Of the roster moves the Capitals have made over the last couple of weeks, the signing of veteran defenseman Roman Hamrlik may be the least sexy. It didn't involve any off-ice drama, any high draft picks. or the return of a former captain, and it didn't even address the team's most obvious need. Despite that, Hamrlik, who's a versatile player with more than 1,400 combined NHL regular season and playoff games, should have an immediate and significant impact on the Capitals blue line - but where will he do it? How is he best utilized? Who should he play with? That's what we thought we'd look at, using the following assumptions:

  • Restricted free agent Karl Alzner is re-signed.
  • Tom Poti is unable to play to start the season, if at all.
  • There are no other roster moves that change the composition of the team's defense corps.
See where we've slotted the Caps' newest rearguard after the jump.

The easiest place to start isn't with Hamrlik, or with Mike Green.  It's with Karl Alzner and John Carlson, last year's best defensive pairing.  The two suit one another's style of play, with Carlson being more likely to get involved in the offensive zone, more likely to fire shots from the point, and more likely to play the body, while Alzner is comfortable being the last line of defense and playing smart, nuanced hockey in his own, getting the puck out the team's forwards. The pair also has familiarity, having played together not just in Washington last year but in Hershey for a good portion of the 2009-10 season as well, and offer the right-handed/left-handed combination Bruce Boudreau favors.  While there's an advantage to breaking to two up and getting them comfortable playing with different partners, there's no reason to break the two up on a night when you need your best lineup on the ice.

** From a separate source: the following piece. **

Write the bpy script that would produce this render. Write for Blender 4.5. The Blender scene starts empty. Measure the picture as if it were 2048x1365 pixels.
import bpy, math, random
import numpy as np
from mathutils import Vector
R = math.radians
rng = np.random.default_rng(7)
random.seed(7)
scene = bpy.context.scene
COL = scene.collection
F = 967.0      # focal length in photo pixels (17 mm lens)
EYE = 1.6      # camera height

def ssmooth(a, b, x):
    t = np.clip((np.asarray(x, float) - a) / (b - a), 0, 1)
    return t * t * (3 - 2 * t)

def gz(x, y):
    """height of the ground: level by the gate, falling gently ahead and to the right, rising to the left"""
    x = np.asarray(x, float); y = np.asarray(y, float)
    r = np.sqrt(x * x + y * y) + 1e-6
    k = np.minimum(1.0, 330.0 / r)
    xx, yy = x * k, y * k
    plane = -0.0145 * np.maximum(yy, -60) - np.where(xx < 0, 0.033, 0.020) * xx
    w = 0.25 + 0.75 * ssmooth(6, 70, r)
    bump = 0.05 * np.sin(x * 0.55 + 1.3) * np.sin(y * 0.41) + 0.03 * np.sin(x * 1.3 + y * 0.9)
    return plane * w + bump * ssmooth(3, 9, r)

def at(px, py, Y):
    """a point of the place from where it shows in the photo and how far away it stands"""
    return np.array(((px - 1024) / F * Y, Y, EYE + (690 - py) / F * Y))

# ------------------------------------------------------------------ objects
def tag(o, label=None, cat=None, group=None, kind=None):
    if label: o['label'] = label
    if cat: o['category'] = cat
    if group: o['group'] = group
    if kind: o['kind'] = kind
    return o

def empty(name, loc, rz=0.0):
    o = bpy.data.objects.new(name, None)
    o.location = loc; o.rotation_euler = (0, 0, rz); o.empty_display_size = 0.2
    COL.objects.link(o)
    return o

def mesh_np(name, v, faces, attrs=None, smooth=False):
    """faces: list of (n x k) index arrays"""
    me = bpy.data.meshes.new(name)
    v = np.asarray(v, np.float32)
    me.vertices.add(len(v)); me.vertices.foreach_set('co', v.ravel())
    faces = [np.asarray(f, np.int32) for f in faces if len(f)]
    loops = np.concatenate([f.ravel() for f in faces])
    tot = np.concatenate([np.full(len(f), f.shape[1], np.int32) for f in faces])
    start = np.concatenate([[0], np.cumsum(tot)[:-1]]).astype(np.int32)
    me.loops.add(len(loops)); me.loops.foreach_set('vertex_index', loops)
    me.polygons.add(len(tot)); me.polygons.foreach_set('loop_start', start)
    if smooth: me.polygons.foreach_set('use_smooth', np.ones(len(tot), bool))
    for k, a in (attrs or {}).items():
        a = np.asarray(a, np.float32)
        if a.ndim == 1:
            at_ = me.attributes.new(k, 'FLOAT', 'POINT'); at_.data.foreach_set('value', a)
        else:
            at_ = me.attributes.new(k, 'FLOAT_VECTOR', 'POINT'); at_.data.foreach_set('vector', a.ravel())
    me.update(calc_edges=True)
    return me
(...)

With the Alzner-Carlson pairing set, it makes sense to turn to Mike Green for the next step. Dennis Wideman's the first guy to rule out given that his skill set is largely redundant with, rather than complimentary to, Green's own. Jeff Schultz and John Erskine are both lacking in skating and puck-handling ability, which means Green's opportunities to impact the offense end of the game would be somewhat limited as his partner struggled to move to puck up to offensive players.  More importantly, the fact that Erskine and Schultz are lacking in skating and puck-handling means the onus would be Green to retrieve the puck when it is played deep in the Capitals' end, which would make him an easier target for opposing forecheckers, something that would be a concern even if Green hadn't already had more than his fair share of injuries at the NHL level.

Hamrlik's not simply the best option by process of elimination, however. Rather, the well-rounded nature of his game is ideal for a partnership with Green.  Although Hamrlik can hold his own as a skater, puck-mover, and shooter on the point, he isn't a player who needs to be active in the offensive zone to be at his most effective. Whereas some of the Caps' other blueliner options have skill sets that necessitate a particular style of play to get production out of them - Erskine or Schultz will never be asked to become major offensive factors, for example, because doing so would mean such a sacrifice in terms of defensive quality that it would hurt the team as a whole. Unlike the two of them, Hamrlik is able to tailor his game to the situation and remain effective.

What that means is when the Capitals need Hamrlik to move the puck up the ice and lighten the load on Mike Green, he'll be able to do it; if they need him to be the pair's defensive conscience, he can do it; and if the Caps need him to create in the offensive zone, he can do it, all without sacrificing too much in terms of overall productivity. This versatility is not only beneficial for a player paired with Mike Green, but also for a role the pairing would be likely to play.  If last year is any indication, Alzner and Carlson should see the most minutes against opposing team's top lines and the third pair will be, understandably, given sheltered minutes.  What that means for the second pairing is the quality of opposition and style of play can vary from night to night and thus what is expected of the pairing can vary from night to night and thus versatility on the second pairing is a mark in the Caps' favor.

Using Hamrlik with Green on the second pair also has a trickle down affect on the team's third pair, to be made up most likely of Dennis Wideman and either Jeff Schultz or John Erskine.  All three are perfectly fine NHL players, but all three would be better served playing in somewhat limited and controlled minutes.  For Erskine and Schultz it would be less pressure on their skating ability and puck skills; for Wideman it would mean more chances to use his puck-moving and offensive skills.  For all three, it would mean a lower likelihood of committing a mistake that winds up in the Capitals' net, and all three are being put in a better position to succeed, which is what a major part of strategy is in the NHL.

Ultimately that's what finding the best place for Hamrlik is about: getting each guy on the Capitals' blue line into a position they can be most productive, and pairing him with Mike Green achieves that by taking pressure off of the majority of the Capitals' defense corps and giving his teammates their best chance to succeed.